Trains Turntable: Commentary from CPKC CEO Keith Creel

Over the last several months, the Class I railroads not named Union Pacific or Norfolk Southern have been accused of opposing the largest, most unnecessary proposed rail merger ever attempted because those railroads are afraid to compete or are selfishly afraid it will hurt their business. Those railroads are unwilling to look forward and get over the past, we’ve been told.

The simple fact is that a merger of this magnitude brings unnecessary risk to the U.S. rail network. It creates a Goliath with unprecedented market power in the hands of a company that already has an established, long history of uncompetitive behavior. Certainly, CPKC, the railway which I have the honor of leading, will advocate for its interests and, in the end, be strong and successful, regardless of merger approval or rejection.

CPKC CEO Keith Creel. CPKC

But one railway’s interests aren’t what’s at issue here. That’s the whole point.

It is not voices from Class I railroads that are going to determine the future of this industry. Rail customers’ voices will. Rail customers have the strongest voice because they have the most at stake. The 2001 merger rules were written to protect rail customers and our economy. The new rules were written to put customers and the overall U.S. rail network first, not the railroads.

Before 2001, a wave of industry consolidation happened for more than a decade under old merger policy that favored the rationalization of the nation’s rail system and elimination of excess capacity.
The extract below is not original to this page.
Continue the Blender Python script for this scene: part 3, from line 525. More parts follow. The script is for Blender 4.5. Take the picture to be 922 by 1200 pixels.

It was an era that saw railroads go from being in distress and disrepair, to thriving after the Staggers Act. We got back to healthy balance sheets that enabled large capital investments, and in turn, this new reality encouraged more mergers.

The scale started to tip in the late 1990s and by the year 2000, then Surface Transportation Board Chair Linda J. Morgan and the board had to say stop. Under her leadership, the board reset the rules so that future rail megamergers would have to be shown to be in the public interest and in the shippers’ interests, where benefits must outweigh the harms. A potential merger must take into account broader full-system market impacts and demonstrate how it would enhance competition, protect customers’ service, and guard customers against service meltdowns which became common with the mergers of the 90’s.

The new rules are meant to save customers from the very things we stand to see out of the proposed UP-NS merger – fewer options and harm to competition. That point was made clear to me by the large deficiencies in the rejected UP-NS application that lacked proper market impact analysis.

Historically and currently, Union Pacific has never been bashful about throwing its weight around. A transcontinental Union Pacific turns leverage into dominance, on an industry-wide scale. Giving Union Pacific the ability to force more customers and more markets to bend to its will is not in the customers’ or the nation’s best interests.

That said, I understand the feeling expressed routinely to myself and others that it is risky to stand up to the already aggressive railroad you depend on to move your business. It’s not uncommon to hear from leaders of large companies that they fear the risk of retaliation under the weight of today’s Union Pacific if they are to bring their concerns forward. Imagine then, the far greater risk of having to operate under a permanent and more powerful future transcontinental UP.

The industry, the supply chain, the country, and the STB need to hear these opinions and have these constructive conversations. Shipper associations are critically important, as are their filings and advocacy. But the customers’ direct voices matter most in this forever decision. The STB needs to know specific customers’ benefits versus harms analysis represented by the proposed UP-NS merger.

I encourage every rail customer to get involved. File a notice of intent to participate. Maybe in the end you don’t join the conversation. That of course is your choice. But don’t miss the chance to participate. You can file a notice now, even before the re-filing of the merger application on April 30.

The truth has to be known and heard. If rail customers don’t provide their perspective, it’s not going to be heard. I have no doubt the STB will look to do what’s right to protect the strength of the U.S. rail network, which supports the strength and vitality of the American economy. They are very data-driven, and their decisions are evidence-based. They need to have fullness of data and evidence to make the right decision. If you don’t share your concerns, this irreversible decision will be made based only on what Union Pacific and the few that benefit say.

Rail shippers know the facts. Make sure the STB receives them. Don’t let your company’s history be determined or written without your voice.

Keith Creel is the president and chief executive officer of CPKC.